Siddhartha Gautama, known as the Buddha or enlightened one, left his castle because he could no longer bear to live a privileged life while the world was full of suffering. He went forth for the welfare of all sentient beings into a life of service and a mission to create a different kind of community based on wise compassion. He saw the root of the suffering in the world to lie in false consciousness – in prejudice, in acquisitiveness, in power seeking, in hatred and cruelty, in the mind of oppression that springs from fear and desire.

The Buddha established a community of followers who renounced the common delusions of the world and who based their lives in something more wholesome and reliable – in truth, compassion, sharing, and restraint. This gentle, disciplined community is still, twenty five centuries on, working for a better world. The need for it has never been greater. In the past, if humans devastated a part of the Earth, there was always somewhere else to move on to. No longer. In the past, if humans took to slaughtering each other, the technology with which they did it was at least a great deal less sophisticated than now. In the past, if nature was damaged, she would recover pretty quickly of her own accord. Now much of the damage is irreversible.

Unless humans can soon heed the Buddha’s message – or reinvent something very similar for themselves – the consequences will be dire. Some of those consequences are already bearing upon us. We have never been so much in need of a more enlightened consciousness as we are today. Liberation Buddhism is a training for those who wish to give themselves to the work of the Buddhas, to the creation of a new world.

The new world – or Pure Land – requires both personal and social change. A new society comes out of a new consciousness. The Buddha taught that you do not need to know exactly what the finished product will look like. You do not have to have a blueprint that you then try to impose on everybody else. The Buddha’s key teaching was called “dependent origination”. Everything arises from conditions. The method, in the Buddha’s revolution, therefore, is to set about tirelessly creating the conditions from which a new world can grow naturally. These conditions are both personal and social. We need to root out greed in ourselves and in our society. We need to root out hatred in ourselves and in our society. We need to root out prejudice and status delusions in ourselves and in our society. This Buddhism is, therefore, both a psychology and a sociology. It is concerned with the spirit in which people live their lives, both individually and collectively.

This Buddhism, therefore, is not about learning how to have less stress while continuing to live an over–privileged life working for an oppressive system. It is not about learning how to remain serene by ignoring the suffering, conflicts and confusion in the world. It is not about guru worship. It is about fraternity and friendship. A Buddhist teacher is simply an experienced spiritual friend. We are all walking together. The Buddha walked all over the world that he was born into. Liberation Buddhism is a movement for peace and community. We would like to make it possible for any person, no matter where they were born, to walk all over this planet, in the cause of peace. We want an end to barbed wire and landmines, immigration control and exploitation. We want to create communities where those who have been wounded by abuse, cruelty and oppression can heal and be transformed into bodhisattvas and amitaryas – those who can themselves go forth to heed the cries of this world. We want to create a world in which other living beings are safe from the human predator.

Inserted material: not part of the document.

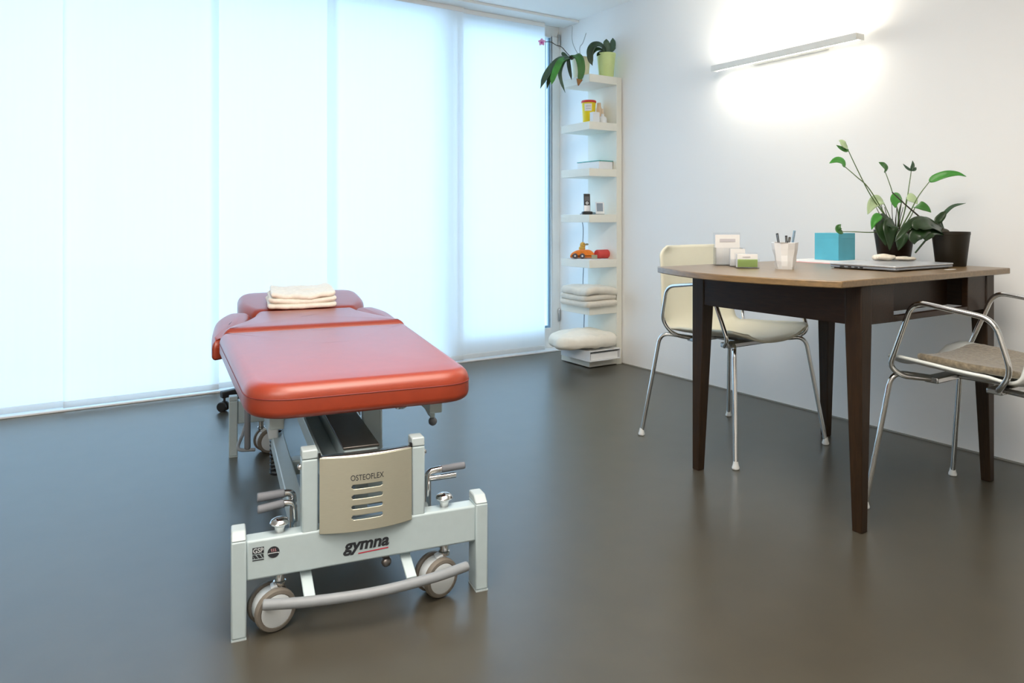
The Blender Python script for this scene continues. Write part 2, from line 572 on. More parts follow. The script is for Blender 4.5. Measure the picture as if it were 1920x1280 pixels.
struct('trim_2', MB().box(-0.85, WX, 4.246, 4.36, 0, 0.010), 'sill', bevel=0.002)
struct('ground', MB().box(-8, 12, 4.66, 18, -0.2, -0.05), 'terrace')

# fixed glazing behind the curtains
w = struct('window_1', MB().box(-0.85, -0.78, YB - 0.03, YB + 0.05, 0.0, H)
           .box(-0.78, 2.20, YB - 0.03, YB + 0.05, 0.0, 0.06).box(-0.78, 2.20, YB - 0.03, YB + 0.05, H - 0.06, H)
           .box(2.20, 2.25, YB - 0.03, YB + 0.05, 0.0, H), 'trim', bevel=0.004)
MB().box(-0.78, 2.20, YB + 0.006, YB + 0.010, 0.06, H - 0.06).build('pane', 'glass', w)
# glazed door at the right end
d = struct('door_1', MB().box(2.25, 2.31, YB - 0.03, YB + 0.05, 0.012, H - 0.08).box(3.135, WX, YB - 0.03, YB + 0.05, 0.012, H - 0.08)
           .box(2.31, 3.135, YB - 0.03, YB + 0.05, 0.012, 0.155).box(2.31, 3.135, YB - 0.03, YB + 0.05, 2.30, H - 0.08)
           .box(2.25, WX, YB - 0.02, YB + 0.05, H - 0.08, H), 'trim', bevel=0.004)
MB().box(2.31, 3.135, YB + 0.006, YB + 0.010, 0.155, 2.30).build('pane', 'glass', d)
MB().box(3.121, 3.135, YB - 0.012, YB + 0.004, 0.155, 2.30).box(2.31, 3.121, YB - 0.012, YB + 0.004, 0.155, 0.17).build('gasket', 'gasket', d)
for z in (0.20, 2.24):
    MB().lathe([(0.006, z), (0.008, z + 0.005), (0.008, z + 0.085), (0.006, z + 0.09)], (WX - 0.012, YB - 0.036, 0), 10).build('hinge', 'steel', d)

# ------------------------------------------------------------------ panel curtains
CURT = [(-0.80, 0.068, 4.262, 'white translucent panel curtain at the far left edge of the window wall'),
        (0.06, 0.793, 4.240, 'white translucent panel curtain left of the treatment couch, its right edge lapping over the next'),
        (0.755, 1.467, 4.262, 'white translucent panel curtain directly behind the couch headrest and towel'),
        (1.402, 2.332, 4.240, 'widest white translucent panel curtain, right behind the couch armrest'),
        (2.296, 3.010, 4.262, 'white translucent panel curtain beside the glazed door and corner shelf')]
for x0, x1, y, lab in CURT:
    t = thing('panel_curtain', lab, 'curtain', ((x0 + x1) / 2, y, 0.02), 0, 'panel curtains along the window wall')
    hw = (x1 - x0) / 2
    ph = random.random() * 6
    MB().grid(lambda u, v: ((u * 2 - 1) * hw, 0.0022 * math.sin(u * 9 + ph) * (1 - v) * (0.4 + 0.6 * v), v * (H - 0.018 - 0.02)), 24, 8).build('fabric', 'curtain', t)
    MB().box(-hw, hw, -0.006, 0.006, 0, 0.032).build('bottom_bar', 'curtain', t, bevel=0.004)
    MB().box(-hw, hw, -0.005, 0.005, H - 0.018 - 0.02 - 0.03, H - 0.018 - 0.02).build('top_bar', 'pocket', t, bevel=0.002)

# ------------------------------------------------------------------ wall lamp
t = thing('wall_lamp', 'slim white linear lamp glowing high on the right wall above the table', 'lamp', (WX, 2.36, 1.80))
HL = 0.43
MB().prism([(-0.112, -HL), (-0.105, -HL), (-0.105, HL), (-0.112, HL)], -0.022, 0.012).build('front_shield', 'lamp_metal', t, bevel=0.002)
MB().box(-0.102, -0.060, -HL + 0.01, HL - 0.01, -0.014, -0.010).build('lower_diffuser', 'lamp_glow', t)
MB().box(-0.102, -0.060, -HL + 0.01, HL - 0.01, 0.004, 0.008).build('upper_diffuser', 'lamp_glow', t)
MB().box(-0.103, -0.055, -HL + 0.005, HL - 0.005, -0.0095, 0.0035).build('housing', 'lamp_metal', t)
MB().box(-0.055, -0.001, -0.22, 0.22, -0.012, 0.004).build('wall_mount', 'lamp_metal', t, bevel=0.003)
for s in (-1, 1):
    MB().box(-0.108, -0.055, s * HL - 0.004, s * HL + 0.004, -0.018, 0.010).build('end_cap', 'lamp_metal', t, bevel=0.002)
a = area_lamp('wall_lamp_light', (WX - 0.105, 2.36, 1.825), (PI, 0, 0), 0.03, 0.82, 4.5, (1.0, 0.93, 0.80))
a = area_lamp('wall_lamp_light', (WX - 0.105, 2.36, 1.775), (0, 0, 0), 0.03, 0.82, 1.9, (1.0, 0.93, 0.80))

# ------------------------------------------------------------------ treatment couch
BED = thing('treatment_couch', 'red vinyl treatment couch on a grey wheeled lifting base', 'treatment couch', (0.366, 1.732, 0), -math.radians(10.5))


def part(name, mb, m, parent=None, **kw):
    return mb.build(name, m, parent or BED, **kw)


SL = 0.008
foot_out = rpoly([(0.020, 0.008), (0.580, 0.010), (0.622, 0.925), (-0.040, 0.925)], [0.120, 0.095, 0.03, 0.03], 9)
fc = part('foot_cushion', MB().pad(foot_out, 0.488, 0.571, r=0.034, crown=0.006, rb=0.020, k=7), 'vinyl')


def inset_ring(outline, ins, z):
    n = len(outline)
    P = [Vector(p) for p in outline]
    o = []
    for i in range(n):
        e0, e1 = P[i] - P[i - 1], P[(i + 1) % n] - P[i]
        nn = (Vector((e0.y, -e0.x)).normalized() + Vector((e1.y, -e1.x)).normalized()).normalized()
        q = P[i] - nn * ins
        o.append((q.x, q.y, z))
    return o + [o[0]]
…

Liberation Buddhism begins with an examination of our roots – what is driving our life? what matters? what do we respect? to what do we aspire? what are the obstacles in us to doing what we deeply believe in? We need a change of heart. This Buddhism calls for renunciation, for training and consciousness raising, for community building, and for action to relieve the suffering in the world by putting in place the conditions from which a better world may grow.